When Hoffman tried to bring Bom Dia coffee to Sam's Club, the first question he got was, "Well, what are you getting rid of?"

The answer: Millstone Coffee, owned by Procter & Gamble.

The brand's Mountain Moonlight Fair Trade Certified blend sold on its Web site recently at $8.99 for a 10- to 12-ounce package of whole beans, or about 75 cents to 90 cents per ounce. Bom Dia's fair-trade coffee sells at Sam's Club for $11.77 for 40 ounces -- about 29 cents per ounce.

"Just look at the cost," Hoffman said. "They couldn't come close to what we were trying to accomplish."

Hoffman's efforts to switch coffees were two years ago. Sam's Club is now Bom Dia's largest customer and one of the top three U.S. retailers of fair-trade coffee, TransFair USA said.
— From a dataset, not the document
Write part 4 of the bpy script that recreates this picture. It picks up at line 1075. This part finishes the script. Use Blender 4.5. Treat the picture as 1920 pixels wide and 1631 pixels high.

The companies have an arrangement that displays both brands -- Bom Dia's Marques de Paiva and Sam's Club's Member's Mark -- on the packaging.

Pereira says his profit has doubled since the co-op became fair-trade certified, and he expects to sell his entire harvest of 40 sacks of beans.

Pereira sat in front of the TV recently in his new house with tile floors and a spacious kitchen after a long day harvesting coffee cherries. He converted his old house into a fertilizer warehouse. His daughter Mariana Karina, 15, has braces on her teeth. Pereira has a cellphone.

The poorest coffee farmers in northern Minas Gerais have no electricity or running water, much less the satellite dishes sitting near several of the homes in Poco Fundo.

"We dreamt to have a good house," Pereira said.

At the end of the month, Wal-Mart dry groceries buyer DeDe Priest and 11 colleagues are to visit this small town at the bottom of the global supply chain. Fair-trade coffee is carried in about 1,000 Wal-Mart-brand stores. Millstone is its leading brand. But that can always change.

The Fair-Trade Label

The first thing Joe Alcantara, president of Cafe Bom Dia's North American operations, does every morning is check his coffee sales at Sam's Club. Before the deal, Bom Dia worked with several retailers, including Walgreens, selling conventional coffee. Now its strategy is "to optimize our relationship with Wal-Mart globally," Alcantara said.